DocketNumber: 7812
Citation Numbers: 70 S.E. 440, 88 S.C. 98, 1911 S.C. LEXIS 97
Judges: Gary, Hydrick
Filed Date: 3/9/1911
Status: Precedential
Modified Date: 10/19/2024
The first and second exceptions, considered together, are not entirely without merit. The defendant had done all the law required him to do to secure the attendance of the witness, Bailey. He had him put under recognizance to appear and testify. Upon his failure to appear, the defendant's attorneys presented an affidavit, in support of their motion for continuance, which fully complied with rule 27 of the Court. Even then, it was within the discretion of the Court, considering the materiality of the testimony of the absent witness, as it appeared from the affidavit, to order the case to trial with or without requiring the solicitor to admit, as the condition of refusing the continuance, that the absent witness would testify, if present, as stated in the affidavit. But, in refusing the motion for continuance, the presiding Judge said: "If Mr.
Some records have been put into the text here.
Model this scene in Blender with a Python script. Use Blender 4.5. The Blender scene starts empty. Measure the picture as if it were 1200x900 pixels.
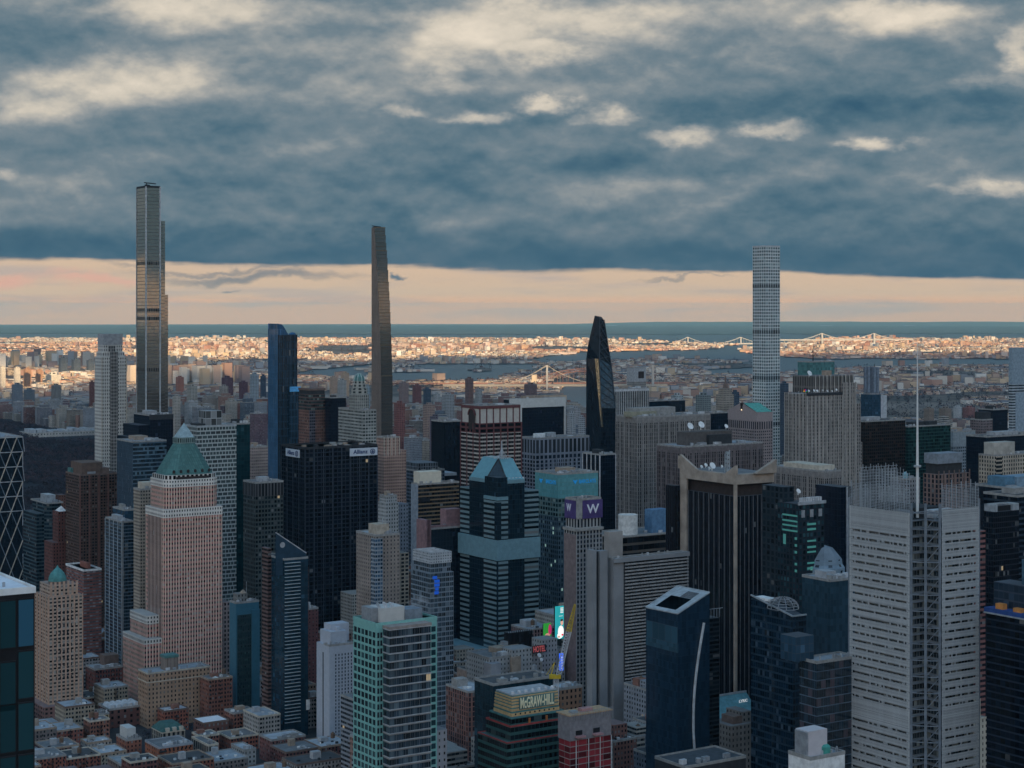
import bpy, math, random
import numpy as np
from mathutils import Vector, Matrix, noise as mnoise
random.seed(7); rng = np.random.default_rng(11)
scene = bpy.context.scene
COL = scene.collection
# ------------------------------------------------------------ camera
EYE = 335.0; F = 2080.0; X0 = 600.0; Y0 = 360.0       # focal length and centre in photo pixels (1200 wide)
cd = bpy.data.cameras.new('camera'); cam = bpy.data.objects.new('camera', cd); COL.objects.link(cam)
cam.location = (0, 0, EYE); cam.rotation_euler = (math.radians(90), 0, 0)
cd.sensor_width = 36; cd.lens = 36*F/1200; cd.shift_y = -(450-Y0)/1200
cd.clip_start = 1; cd.clip_end = 200000
scene.camera = cam
# ------------------------------------------------------------ sky
SUN_EL = math.radians(9.0); SUN_AZ = math.radians(-4.5)   # light travels towards +y, turned a little to the left
world = bpy.data.worlds.new('World'); scene.world = world; world.use_nodes = True
class NB:
    def __init__(s, nt): s.nt = nt; s.L = nt.links
    def node(s, t, **k):
        n = s.nt.nodes.new(t)
        for a, b in k.items(): setattr(n, a, b)
        return n
    def put(s, sock, v):
        if isinstance(v, bpy.types.NodeSocket): s.L.new(v, sock)
        elif v is not None:
            if isinstance(v, (tuple, list)) and len(v) == 3 and sock.type == 'RGBA': v = (*v, 1)
            sock.default_value = v
    def m(s, op, a, b=None, c=None, clamp=False):
        n = s.node('ShaderNodeMath', operation=op, use_clamp=clamp)
        s.put(n.inputs[0], a); s.put(n.inputs[1], b); s.put(n.inputs[2], c)
        return n.outputs[0]
    def mr(s, v, a, b, c=0., d=1., t='SMOOTHSTEP'):
        n = s.node('ShaderNodeMapRange', interpolation_type=t)
        for i, q in enumerate((v, a, b, c, d)): s.put(n.inputs[i], q)
        return n.outputs[0]
    def mix(s, f, a, b, mode='MIX'):
        n = s.node('ShaderNodeMix', data_type='RGBA', blend_type=mode)
        s.put(n.inputs[0], f); s.put(n.inputs[6], a); s.put(n.inputs[7], b)
        return n.outputs[2]
    def xyz(s, x=0., y=0., z=0.):
        n = s.node('ShaderNodeCombineXYZ')
        for i, q in enumerate((x, y, z)): s.put(n.inputs[i], q)
        return n.outputs[0]
    def noise(s, v, sc, det=6., ro=.5, dist=0., out=0):
        n = s.node('ShaderNodeTexNoise')
        s.put(n.inputs['Vector'], v); s.put(n.inputs['Scale'], sc); s.put(n.inputs['Detail'], det)
        s.put(n.inputs['Roughness'], ro); s.put(n.inputs['Distortion'], dist)
        return n.outputs[out]
def lin(r, g, b):
    f = lambda c: (c/255/12.92) if c/255 <= .04045 else ((c/255+.055)/1.055)**2.4
    return (f(r), f(g), f(b), 1)
EXPOSURE = 0.35
w = NB(world.node_tree); world.node_tree.nodes.clear()
tc = w.node('ShaderNodeTexCoord'); sp = w.node('ShaderNodeSeparateXYZ'); w.L.new(tc.outputs['Generated'], sp.inputs[0])
dx, dy, dz = sp.outputs
hyp = w.m('SQRT', w.m('ADD', w.m('MULTIPLY', dx, dx), w.m('MULTIPLY', dy, dy)))
az = w.m('ARCTAN2', dx, dy)                    # bearing, 0 = straight ahead
el = w.m('ARCTAN2', dz, hyp)                   # elevation angle
# warped sky coordinates so that cloud edges are ragged
base = w.xyz(w.m('MULTIPLY', az, 1.), w.m('MULTIPLY', el, 1.7), 0.)
wn = w.node('ShaderNodeTexNoise'); w.put(wn.inputs['Vector'], base); wn.inputs['Scale'].default_value = 16; wn.inputs['Detail'].default_value = 8; wn.inputs['Roughness'].default_value = .62
ws = w.node('ShaderNodeSeparateColor'); w.L.new(wn.outputs['Color'], ws.inputs[0])
wu = w.m('ADD', az, w.m('MULTIPLY', w.m('SUBTRACT', ws.outputs[0], .5), .085))
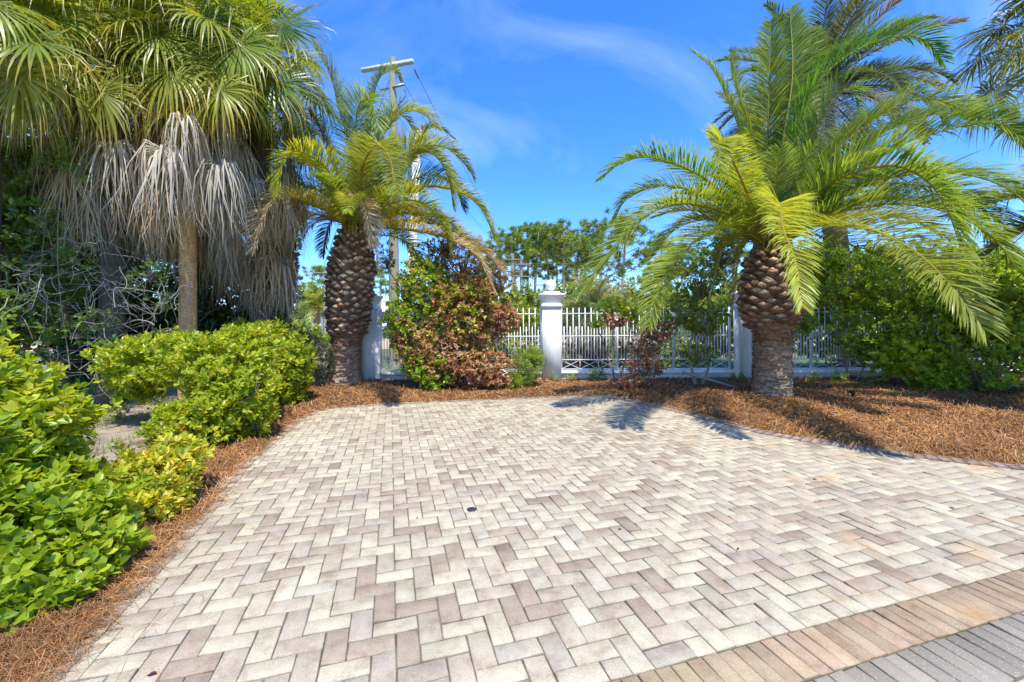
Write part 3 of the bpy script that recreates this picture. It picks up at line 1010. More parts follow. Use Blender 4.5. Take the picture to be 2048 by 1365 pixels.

Bailey, a white man, knows anything about this case, it being a murder case, he should have been here. Where a witness, white man, with any intelligence, who claims to be an important witness in a murder case, would go off without leave of the Court, unless he had some good excuse, so far as the Court is concerned, it is very doubtful whether the Court would put much faith in what he had to say about the case. The Court rules that the case goes on to trial." The Court ordered a bench warrant to be issued for the arrest of the absent witness, and though he was not arrested in time to testify at the trial, his testimony as it appeared in the affidavit of defendant's attorneys, was admitted and allowed to go to the jury — whether as a condition of ordering the case to trial or not does not appear. But, in either case, his testimony had already been discredited by the remarks of the *Page 108 presiding Judge in the presence of the jurors. It did not appear why the witness was absent. He may have had a good and sufficient excuse. The remarks of the presiding Judge, discrediting his testimony, were uncalled for and not warranted by the mere circumstance of his absence, and they may have prejudicially influenced the consideration of his testimony by the jury.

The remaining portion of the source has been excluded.